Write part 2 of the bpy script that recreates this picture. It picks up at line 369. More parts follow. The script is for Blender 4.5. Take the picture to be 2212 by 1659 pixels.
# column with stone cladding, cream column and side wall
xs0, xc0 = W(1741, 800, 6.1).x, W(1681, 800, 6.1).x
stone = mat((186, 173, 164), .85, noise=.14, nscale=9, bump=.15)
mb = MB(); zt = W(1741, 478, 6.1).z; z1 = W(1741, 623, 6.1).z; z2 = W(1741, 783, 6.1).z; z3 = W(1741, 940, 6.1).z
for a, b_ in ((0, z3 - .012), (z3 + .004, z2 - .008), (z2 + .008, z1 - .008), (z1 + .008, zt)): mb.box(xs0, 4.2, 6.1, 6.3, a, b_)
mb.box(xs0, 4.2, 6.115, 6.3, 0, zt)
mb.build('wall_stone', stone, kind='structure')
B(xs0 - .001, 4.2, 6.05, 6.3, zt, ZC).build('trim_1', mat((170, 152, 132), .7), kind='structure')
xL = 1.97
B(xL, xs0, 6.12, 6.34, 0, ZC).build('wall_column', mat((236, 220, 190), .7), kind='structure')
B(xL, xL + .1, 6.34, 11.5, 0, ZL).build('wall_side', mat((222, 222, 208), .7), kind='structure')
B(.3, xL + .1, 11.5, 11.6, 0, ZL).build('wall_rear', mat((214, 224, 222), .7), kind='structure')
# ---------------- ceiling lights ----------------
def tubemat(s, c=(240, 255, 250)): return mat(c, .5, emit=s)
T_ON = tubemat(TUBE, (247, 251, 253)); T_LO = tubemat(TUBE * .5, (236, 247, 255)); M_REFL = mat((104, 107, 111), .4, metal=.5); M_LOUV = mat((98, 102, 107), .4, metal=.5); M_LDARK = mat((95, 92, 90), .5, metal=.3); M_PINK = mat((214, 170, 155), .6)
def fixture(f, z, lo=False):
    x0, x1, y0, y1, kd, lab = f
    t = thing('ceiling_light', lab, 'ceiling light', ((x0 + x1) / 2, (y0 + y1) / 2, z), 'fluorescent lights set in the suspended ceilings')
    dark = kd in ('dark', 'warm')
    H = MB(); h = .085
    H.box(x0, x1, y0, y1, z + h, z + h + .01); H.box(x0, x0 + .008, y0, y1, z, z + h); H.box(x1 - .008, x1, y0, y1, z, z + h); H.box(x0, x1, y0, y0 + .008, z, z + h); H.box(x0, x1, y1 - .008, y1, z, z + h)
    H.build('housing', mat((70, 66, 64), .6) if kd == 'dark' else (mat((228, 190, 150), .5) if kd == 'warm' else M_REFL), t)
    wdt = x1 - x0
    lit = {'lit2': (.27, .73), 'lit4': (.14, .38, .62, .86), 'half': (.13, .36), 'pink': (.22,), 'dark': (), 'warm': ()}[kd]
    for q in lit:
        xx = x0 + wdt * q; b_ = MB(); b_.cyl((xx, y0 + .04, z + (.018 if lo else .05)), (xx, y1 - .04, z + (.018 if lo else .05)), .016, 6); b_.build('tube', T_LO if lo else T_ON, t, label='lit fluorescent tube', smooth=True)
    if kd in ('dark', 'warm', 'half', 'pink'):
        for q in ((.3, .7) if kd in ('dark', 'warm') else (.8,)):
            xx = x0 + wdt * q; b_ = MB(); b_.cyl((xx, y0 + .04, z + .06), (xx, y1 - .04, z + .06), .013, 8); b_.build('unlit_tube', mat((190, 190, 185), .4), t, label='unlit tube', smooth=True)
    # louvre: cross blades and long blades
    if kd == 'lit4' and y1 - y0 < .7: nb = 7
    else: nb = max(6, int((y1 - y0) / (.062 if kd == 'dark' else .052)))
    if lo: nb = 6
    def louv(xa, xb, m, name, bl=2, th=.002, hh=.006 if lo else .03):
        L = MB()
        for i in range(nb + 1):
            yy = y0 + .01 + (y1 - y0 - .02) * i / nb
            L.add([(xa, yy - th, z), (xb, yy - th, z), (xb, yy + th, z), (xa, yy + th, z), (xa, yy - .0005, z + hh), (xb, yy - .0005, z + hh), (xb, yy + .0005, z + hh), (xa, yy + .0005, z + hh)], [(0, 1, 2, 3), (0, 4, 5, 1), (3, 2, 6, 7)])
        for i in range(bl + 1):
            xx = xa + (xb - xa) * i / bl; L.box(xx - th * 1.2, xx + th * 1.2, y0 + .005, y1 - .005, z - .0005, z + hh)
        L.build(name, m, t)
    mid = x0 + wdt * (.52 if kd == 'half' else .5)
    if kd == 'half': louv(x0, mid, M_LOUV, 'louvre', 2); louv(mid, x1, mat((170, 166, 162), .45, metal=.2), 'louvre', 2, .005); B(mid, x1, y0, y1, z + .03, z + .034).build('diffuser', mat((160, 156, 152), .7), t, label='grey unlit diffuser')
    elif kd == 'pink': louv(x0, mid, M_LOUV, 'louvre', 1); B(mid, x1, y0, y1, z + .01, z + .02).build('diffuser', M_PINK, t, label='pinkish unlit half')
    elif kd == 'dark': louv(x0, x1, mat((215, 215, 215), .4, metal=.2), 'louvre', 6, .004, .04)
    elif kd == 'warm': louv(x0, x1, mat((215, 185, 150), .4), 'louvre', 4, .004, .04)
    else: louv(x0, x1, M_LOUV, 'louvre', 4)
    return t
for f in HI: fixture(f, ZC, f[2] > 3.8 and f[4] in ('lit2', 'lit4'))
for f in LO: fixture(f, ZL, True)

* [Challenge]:
Faithfully transcribe the whole of the data.

* [Finished answer]:
Write part 2 of the bpy script that recreates this picture. It picks up at line 369. More parts follow. The script is for Blender 4.5. Take the picture to be 2212 by 1659 pixels.
# column with stone cladding, cream column and side wall
xs0, xc0 = W(1741, 800, 6.1).x, W(1681, 800, 6.1).x
stone = mat((186, 173, 164), .85, noise=.14, nscale=9, bump=.15)
mb = MB(); zt = W(1741, 478, 6.1).z; z1 = W(1741, 623, 6.1).z; z2 = W(1741, 783, 6.1).z; z3 = W(1741, 940, 6.1).z
for a, b_ in ((0, z3 - .012), (z3 + .004, z2 - .008), (z2 + .008, z1 - .008), (z1 + .008, zt)): mb.box(xs0, 4.2, 6.1, 6.3, a, b_)
mb.box(xs0, 4.2, 6.115, 6.3, 0, zt)
mb.build('wall_stone', stone, kind='structure')
B(xs0 - .001, 4.2, 6.05, 6.3, zt, ZC).build('trim_1', mat((170, 152, 132), .7), kind='structure')
xL = 1.97
B(xL, xs0, 6.12, 6.34, 0, ZC).build('wall_column', mat((236, 220, 190), .7), kind='structure')
B(xL, xL + .1, 6.34, 11.5, 0, ZL).build('wall_side', mat((222, 222, 208), .7), kind='structure')
B(.3, xL + .1, 11.5, 11.6, 0, ZL).build('wall_rear', mat((214, 224, 222), .7), kind='structure')
# ---------------- ceiling lights ----------------
def tubemat(s, c=(240, 255, 250)): return mat(c, .5, emit=s)
T_ON = tubemat(TUBE, (247, 251, 253)); T_LO = tubemat(TUBE * .5, (236, 247, 255)); M_REFL = mat((104, 107, 111), .4, metal=.5); M_LOUV = mat((98, 102, 107), .4, metal=.5); M_LDARK = mat((95, 92, 90), .5, metal=.3); M_PINK = mat((214, 170, 155), .6)
def fixture(f, z, lo=False):
    x0, x1, y0, y1, kd, lab = f
    t = thing('ceiling_light', lab, 'ceiling light', ((x0 + x1) / 2, (y0 + y1) / 2, z), 'fluorescent lights set in the suspended ceilings')
    dark = kd in ('dark', 'warm')
    H = MB(); h = .085
    H.box(x0, x1, y0, y1, z + h, z + h + .01); H.box(x0, x0 + .008, y0, y1, z, z + h); H.box(x1 - .008, x1, y0, y1, z, z + h); H.box(x0, x1, y0, y0 + .008, z, z + h); H.box(x0, x1, y1 - .008, y1, z, z + h)
    H.build('housing', mat((70, 66, 64), .6) if kd == 'dark' else (mat((228, 190, 150), .5) if kd == 'warm' else M_REFL), t)
    wdt = x1 - x0
    lit = {'lit2': (.27, .73), 'lit4': (.14, .38, .62, .86), 'half': (.13, .36), 'pink': (.22,), 'dark': (), 'warm': ()}[kd]
    for q in lit:
        xx = x0 + wdt * q; b_ = MB(); b_.cyl((xx, y0 + .04, z + (.018 if lo else .05)), (xx, y1 - .04, z + (.018 if lo else .05)), .016, 6); b_.build('tube', T_LO if lo else T_ON, t, label='lit fluorescent tube', smooth=True)
    if kd in ('dark', 'warm', 'half', 'pink'):
        for q in ((.3, .7) if kd in ('dark', 'warm') else (.8,)):
            xx = x0 + wdt * q; b_ = MB(); b_.cyl((xx, y0 + .04, z + .06), (xx, y1 - .04, z + .06), .013, 8); b_.build('unlit_tube', mat((190, 190, 185), .4), t, label='unlit tube', smooth=True)
    # louvre: cross blades and long blades
    if kd == 'lit4' and y1 - y0 < .7: nb = 7
    else: nb = max(6, int((y1 - y0) / (.062 if kd == 'dark' else .052)))
    if lo: nb = 6
    def louv(xa, xb, m, name, bl=2, th=.002, hh=.006 if lo else .03):
        L = MB()
        for i in range(nb + 1):
            yy = y0 + .01 + (y1 - y0 - .02) * i / nb
            L.add([(xa, yy - th, z), (xb, yy - th, z), (xb, yy + th, z), (xa, yy + th, z), (xa, yy - .0005, z + hh), (xb, yy - .0005, z + hh), (xb, yy + .0005, z + hh), (xa, yy + .0005, z + hh)], [(0, 1, 2, 3), (0, 4, 5, 1), (3, 2, 6, 7)])
        for i in range(bl + 1):
            xx = xa + (xb - xa) * i / bl; L.box(xx - th * 1.2, xx + th * 1.2, y0 + .005, y1 - .005, z - .0005, z + hh)
        L.build(name, m, t)
    mid = x0 + wdt * (.52 if kd == 'half' else .5)
    if kd == 'half': louv(x0, mid, M_LOUV, 'louvre', 2); louv(mid, x1, mat((170, 166, 162), .45, metal=.2), 'louvre', 2, .005); B(mid, x1, y0, y1, z + .03, z + .034).build('diffuser', mat((160, 156, 152), .7), t, label='grey unlit diffuser')
    elif kd == 'pink': louv(x0, mid, M_LOUV, 'louvre', 1); B(mid, x1, y0, y1, z + .01, z + .02).build('diffuser', M_PINK, t, label='pinkish unlit half')
    elif kd == 'dark': louv(x0, x1, mat((215, 215, 215), .4, metal=.2), 'louvre', 6, .004, .04)
    elif kd == 'warm': louv(x0, x1, mat((215, 185, 150), .4), 'louvre', 4, .004, .04)
    else: louv(x0, x1, M_LOUV, 'louvre', 4)
    return t
for f in HI: fixture(f, ZC, f[2] > 3.8 and f[4] in ('lit2', 'lit4'))
for f in LO: fixture(f, ZL, True)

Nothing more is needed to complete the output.